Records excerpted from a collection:
— begin —
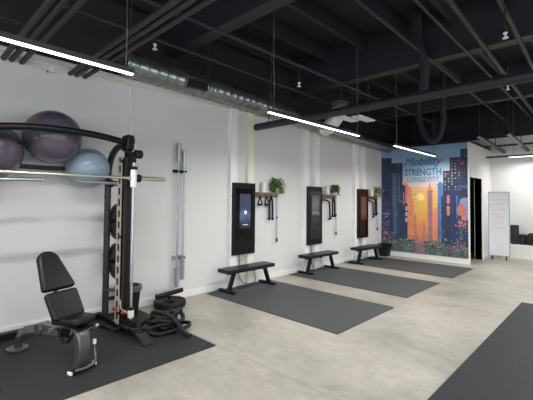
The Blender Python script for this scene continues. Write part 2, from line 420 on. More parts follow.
# small ceiling fittings
def sprinkler(label, x, y, z, top):
    t = thing('sprinkler_head', label, 'sprinkler', (x,y,z), 'ceiling sprinkler heads')
    obj('drop_pipe', MB().cyl((x,y,z+.05),(x,y,top),.011,8), 'pipe', t)
    obj('head', MB().lathe((x,y,z),(0,0,1),[(.004,0),(.028,.004),(.03,.012),(.01,.02),(.012,.05),(.022,.055),(.022,.07),(.01,.075)],14), 'white_plastic', t)
sprinkler('white sprinkler head hanging from ceiling at upper right, higher one', 4.13, 4.73, 3.4, 3.8)
sprinkler('white sprinkler head hanging from ceiling at upper right, lower one', 3.74, 6.96, 3.4, 3.8)
sprinkler('small white sprinkler head above the near end of steel duct', 1.17, 2.07, 3.3, 3.66)
sprinkler('small white sprinkler head above left end of second lamp', 1.53, 4.28, 3.3, 3.6)
t = thing('wall_sprinkler', 'small grey sidewall sprinkler below first lamp near the wall pipes', 'sprinkler', (0,1.28,3.12))
obj('pipe_stub', MB().cyl((-.01,1.28,3.12),(.1,1.28,3.12),.014,10), 'alu', t)
obj('head', MB().lathe((.1,1.28,3.12),(1,0,0),[(.02,0),(.03,.01),(.012,.02),(.012,.045),(.03,.05),(.03,.056)],14).box(.09,.12,1.2,1.36,3.112,3.128), 'white_plastic', t)

# ------------------------------------------------------------------ lamps
LAMP_W = 40
def lamp(label, a, b, wires=(.04,.97), top=ZC, w=.042):
    a, b = V(a), V(b); d = (b-a).normalized(); sd = V((d.y,-d.x,0)); up = V((0,0,1))
    t = thing('linear_lamp', label, 'ceiling lamp', (a+b)/2, 'linear ceiling lamps')
    L = (b-a).length/2; c = (a+b)/2
    obj('housing', MB().obox(c+up*.036, d, sd, up, L, w/2, .024), 'housing', t, bevel=.004)
    ln = MB().obox(c+up*.006, d, sd, up, L-.006, w/2-.001, .006); ln.m[0] = 1
    obj('lens', ln, ['lens','lens_down'], t, label='glowing white diffuser')
    ld = bpy.data.lights.new('lamp_light', 'AREA'); ld.shape = 'RECTANGLE'; ld.size = 2*L-.02; ld.size_y = w-.004; ld.energy = LAMP_W; ld.spread = math.radians(164); ld.color = (1,.995,.99)
    lo = bpy.data.objects.new('lamp_light', ld); COL.objects.link(lo); lo.parent = t; lo.location = c-up*.004-(a+b)/2
    lo.rotation_euler = (0, 0, math.atan2(d.y, d.x))
    for f in wires:
        p = a.lerp(b, f)+up*.06
        obj('wire', MB().tube([p, p+V((.015,0,.25)), p+V((.0,.0,.6)), V((p.x,p.y,top))], .0045, 6), 'wire', t)
    return t
lamp('glowing white linear lamp at upper left above the exercise balls', (1.90,-.92,2.7), (1.84,1.5,2.7))
lamp('glowing white linear lamp hanging in the middle of the lamp row', (1.77,3.36,2.7), (1.74,5.70,2.7))
lamp('glowing white linear lamp in front of the mural, farthest of the row', (1.70,7.2,2.7), (1.68,9.58,2.7))
lamp('glowing white linear lamp across the far back hall, right edge', (2.89,11.7,2.775), (5.4,11.7,2.775))
single('lamp_rail', 'dark unlit lamp rail continuing left of the far back lamp', 'rail', MB().box(2.31,2.86,11.66,11.74,2.79,2.84), 'housing', (2.31,11.7,2.79))
others = [(4.62,-3.2),(4.6,-.45),(4.58,3.5),(4.5,7.6),(7.6,-3.2),(7.6,.4),(7.55,4.0),(7.5,7.8),(1.92,-4.3)]
names = ['camera side lamp behind, near front glazing','lamp overhead right beside the camera','lamp over the right mat at picture edge','lamp over the far right floor','right side lamp row, nearest front glazing','right side lamp row, second','right side lamp row, third','right side lamp row, farthest','lamp at left wall behind the first lamp']
for (x, y), nm in zip(others, names):
    lamp('glowing white linear '+nm, (x,y,2.7), (x-.03,y+(2.4 if x != 1.92 else 2.3),2.7))

# ------------------------------------------------------------------ floor mats
def floor_mat(label, x0, x1, y0, y1, m, th=.012, group='floor mats'):
    o = single('floor_mat', label, 'mat', MB().box(x0,x1,y0,y1,.0,th), m, ((x0+x1)/2,(y0+y1)/2,0), group, bevel=.003)
floor_mat('large black rubber mat under the smith machine and adjustable bench', .02, 1.88, -2.2, 2.46, 'mat_rack')
floor_mat('dark grey rubber mat in front of the nearest wall screen', .08, 2.62, 3.675, 5.175, 'mat_exercise')
floor_mat('dark grey rubber mat in front of the middle wall screen', .02, 2.53, 5.83, 7.33, 'mat_exercise')
floor_mat('dark grey rubber mat in front of the farthest wall screen, nearest mural', .02, 2.56, 7.975, 9.47, 'mat_exercise')
floor_mat('black flecked rubber mat at lower right corner of the floor', 3.90, 7.6, -1.5, 6.87, 'mat_right')

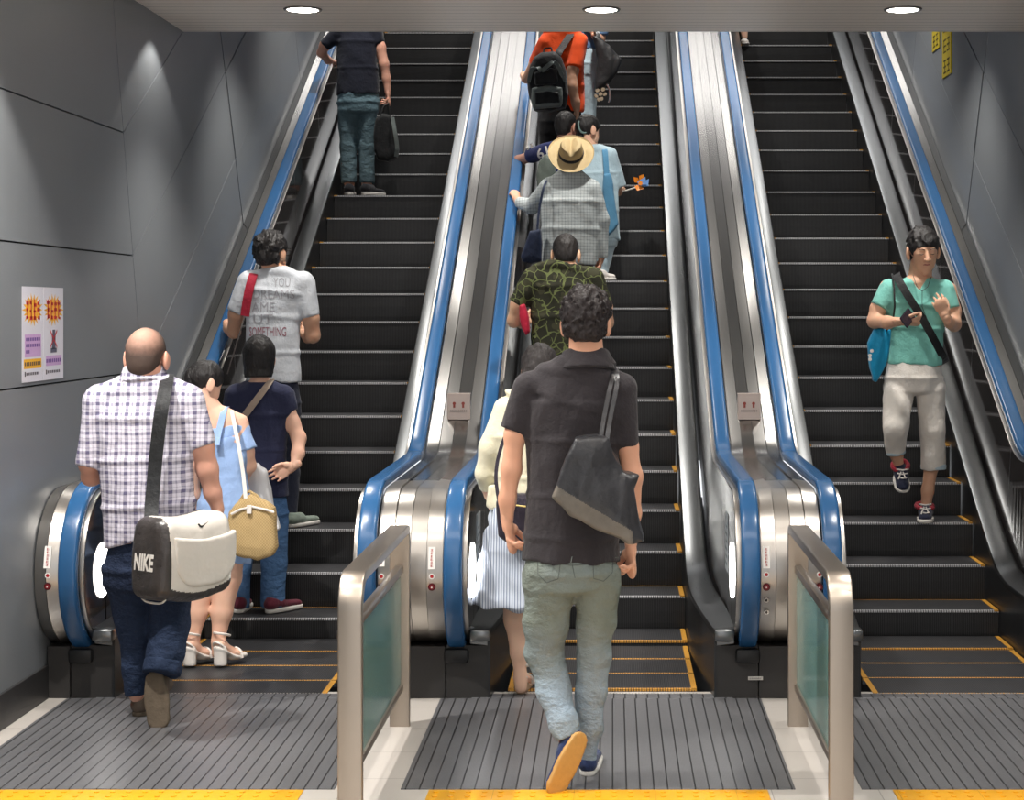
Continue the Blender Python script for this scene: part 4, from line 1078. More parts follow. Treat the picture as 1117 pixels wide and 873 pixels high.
tag(bag, 'black leather shoulder bag hanging on the back of the man in polo', 'bag')
for a in (0, 7):
    build_at(strap_mesh([W(655 + a, 480, 6.42), W(659 + a, 455, 6.46), W(665 + a, 425, 6.50), W(669 + a * .6, 409, 6.55), W(668 + a * .6, 404, 6.62)], .016, .006), 'strap', LEATHER, bag_o, bag)
build_at(strap_mesh([W(629, 479, 6.385), W(640, 478, 6.38), W(651, 477, 6.385)], .012, .006, (0, 0, 1)), 'flap_edge', LEATHER, bag_o, bag)

# --- woman in cream cardigan and striped skirt
s = Fig(8.12, (W(572, 757, 8.12).x, 8.12, 0), 'woman in cream cardigan and pale striped skirt, half hidden by the man in polo', sk=(222, 180, 154))
s.head((589, 404, 0), .226, rot(-8, -14), (588, 440, 0), .05); s.hair(hairm('grey_black_hair', (58, 54, 54)), 'bob', 9, .004, .002)
T = [(588, 434, 0, 20, .8), (582, 444, 0, 38, .46), (579, 478, 0, 41, .58), (577, 520, 0, 36, .66), (576, 553, 0, 38, .7)]
torso_core(s, T)
s.garment('cardigan', s.rows(T, f1=True) + s.rows([(552, 446, 0, 14), (535, 488, 0, 12.5), (529, 516, .03, 10), (531, 532, .08, 8)], 1, f1=True) + s.rows([(608, 446, 0, 14), (622, 488, 0, 12.5), (624, 520, .06, 10)], 1, f1=True) + s.rows([(537, 530, -.02, 5), (536, 553, -.02, 6)], .7, f1=True), CREAM, .03, .005, 30)
s.skinrows([(552, 446, 0, 9), (535, 488, 0, 8.5), (530, 520, .04, 7), (531, 536, .1, 5.5)]); s.hand(s.p(531, 537, .1), (.2, .5, -.8), (1, 0, .2), -1, .16, (.5, .6, .4))
s.skinrows([(608, 446, 0, 9), (622, 488, 0, 8), (624, 522, .06, 6.5), (620, 540, .16, 5.5)]); s.hand(s.p(620, 541, .16), (-.2, .8, -.3), (-1, 0, .2), 1, .16, (.5, .6, .4))
s.garment('skirt', s.rows([(576, 546, 0, 36, .72), (572, 600, 0, 47, .74), (571, 660, 0, 57, .74)], .7, True, True), SKIRT_C, .02, .012, 38, stretch=(1, 1, .06))
s.skinrows([(560, 640, 0, 14), (562, 676, 0, 12), (566, 712, 0, 9), (568, 742, .0, 6.3), (568, 750, .0, 6.8)]); s.skinrows([(596, 640, .03, 14), (597, 676, .05, 12), (596, 712, .07, 9), (595, 745, .12, 6.4)])
fz = .006
sandal(s, (W(567, 757, 8.10).x, 8.10, fz), (W(567, 757, 8.1).x + .02, 8.34, fz), .045, SANDAL_T, smat=SANDAL_W); sandal(s, (W(596, 757, 8.25).x, 8.25, fz), (W(596, 757, 8.25).x + .02, 8.49, fz), .045, SANDAL_T, smat=SANDAL_W)
P2 = s.finish()
hb = soft('handbag', [slab([(541, 546), (560, 538), (585, 540), (590, 560), (587, 596), (560, 598), (543, 585)], 7.93, .04, .02, 0, .3)], cloth('dark_plum_nylon', (46, 40, 52), .2, .5), W(565, 565, 7.93), None, .007)
tag(hb, 'dark handbag with a thin pale piping hanging behind the cream cardigan', 'bag')
build_at(MB().tube([W(x, y, 7.86) for x, y in ((548, 545), (560, 551), (575, 553), (588, 549))], .004, 6), 'piping', plain('pale_piping', (220, 196, 120), .5), W(565, 565, 7.93), hb)
build_at(strap_mesh([W(545, 552, 7.92), W(541, 520, 7.95), W(546, 490, 7.98), W(560, 455, 8.0), W(566, 441, 8.08)], .016, .004), 'strap', cloth('dark_plum_nylon', (46, 40, 52), .2, .5), W(565, 565, 7.93), hb)

# --- man in plaid shirt
s = Fig(7.62, (W(158, 783, 7.62).x, 7.62, 0), 'balding man in blue and white plaid shirt stepping toward the left escalator', sk=(206, 150, 128), res=.0075)
s.head((160, 391, 0), .262, rot(-4, -4), (157, 424, 0), .066)
def bald():
    t = NT('cropped_thin_hair'); n = t.noise(60, 3); x, y, z = t.xyz(); c = s.hc - A_(s.org) + A_((.0, -.06, .085))
    dist = t.n('ShaderNodeVectorMath', operation='DISTANCE'); t.l(t.co, dist.inputs[0]); dist.inputs[1].default_value = tuple(c)
    mr = t.n('ShaderNodeMapRange'); t.l(dist.outputs['Value'], mr.inputs[0]); mr.inputs[1].default_value = .03; mr.inputs[2].default_value = .105
    t.setp(t.mix(t.math('MULTIPLY_ADD', n, .25, mr.outputs[0]), lin((184, 142, 124)), lin((78, 64, 58))), .7, 0, .3); t.bump(n, .3, .004); return t.m
s.hair(bald(), 'buzz', 1, .001, 0)
T = [(157, 412, 0, 27, .8), (158, 427, 0, 50, .48), (158, 455, 0, 56, .55), (159, 500, 0, 52, .63), (162, 550, 0, 52, .67), (166, 605, 0, 52, .68)]
torso_core(s, T)
s.garment('plaid_shirt', s.rows(T, f1=True) + s.rows([(157, 416, 0, 16), (112, 436, 0, 17)], .9) + s.rows([(157, 416, 0, 16), (204, 436, 0, 17)], .9) + s.rows([(109, 440, 0, 18.5), (96, 510, -.01, 14)], 1, f1=True) + s.rows([(206, 440, 0, 18.5), (221, 487, 0, 15)], 1, f1=True), PLAID, .024, .007, 24, cuts=[plane_cut(W(115, 599, 7.6), W(218, 570, 7.6))])
s.garment('collar', s.rows([(157, 400, .01, 22), (157, 419, -.005, 28)], .95, True, True), PLAID, 0, .001, 40)
s.skinrows([(109, 445, 0, 13), (97, 506, .0, 10.5), (99, 521, .06, 9.5), (118, 520, .22, 7.5)]); s.hand(s.p(119, 520, .22), (.4, .9, .05), (0, 0, -1), 1, .18, (.3, .4, .3))
s.skinrows([(206, 445, 0, 13.5), (221, 488, 0, 12), (226, 512, .02, 11.5), (232, 538, .04, 9), (238, 556, .05, 7)]); s.hand(s.p(238, 556, .05), (.12, .1, -1), (-1, -.2, 0), 1, .18, (.4, .5, .4))
JL = [(141, 636, 0, 26), (146, 690, .04, 17.5), (148, 730, .06, 14), (149, 758, .07, 12.5)]; JR = [(186, 636, 0, 25), (185, 680, .02, 21.5), (181, 712, -.03, 20), (177, 731, -.06, 19)]
s.garment('jeans', s.rows([(164, 586, 0, 46.5, .66), (165, 620, 0, 49, .7), (164, 640, 0, 46, .7)], .68, True) + s.rows(JL, .95, f1=True) + s.rows(JR, .95, f1=True), JEAN_DK, .022, .008, 26)
s.garment('jeans_cuff', s.rows([(179, 722, -.045, 21.5), (176, 736, -.07, 21)], .95, True, True), JEAN_DK, .0, .003, 40)
s.body += s.rows(scale_rows(JL, .7), .9) + s.rows(scale_rows(JR[:-1], .7), .9)
fl = V((W(150, 783, 7.68).x, 7.68, 0)); s.shoe(fl, fl + V((.02, .28, 0)), (0, 0, 1), BOOT, SOLE_K, .039, .026, .19, 'boot')
s.shoe(W(167, 733, 7.54), W(173, 795, 7.48), (-.02, 1, .22), BOOT, SOLE_K, .05, .026, .15, 'boot', label='brown boot lifted with its worn sole to the rear')
P3 = s.finish()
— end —
• _GOAL_
Repeat, word for word, only the lines from the line holding "Continue the Blender" through the line holding "1)), 'flap_edge', LEATHER, bag_o, bag)", with both of those lines included.

• _SOLUTION FOR THIS TASK_
Continue the Blender Python script for this scene: part 4, from line 1078. More parts follow. Treat the picture as 1117 pixels wide and 873 pixels high.
tag(bag, 'black leather shoulder bag hanging on the back of the man in polo', 'bag')
for a in (0, 7):
    build_at(strap_mesh([W(655 + a, 480, 6.42), W(659 + a, 455, 6.46), W(665 + a, 425, 6.50), W(669 + a * .6, 409, 6.55), W(668 + a * .6, 404, 6.62)], .016, .006), 'strap', LEATHER, bag_o, bag)
build_at(strap_mesh([W(629, 479, 6.385), W(640, 478, 6.38), W(651, 477, 6.385)], .012, .006, (0, 0, 1)), 'flap_edge', LEATHER, bag_o, bag)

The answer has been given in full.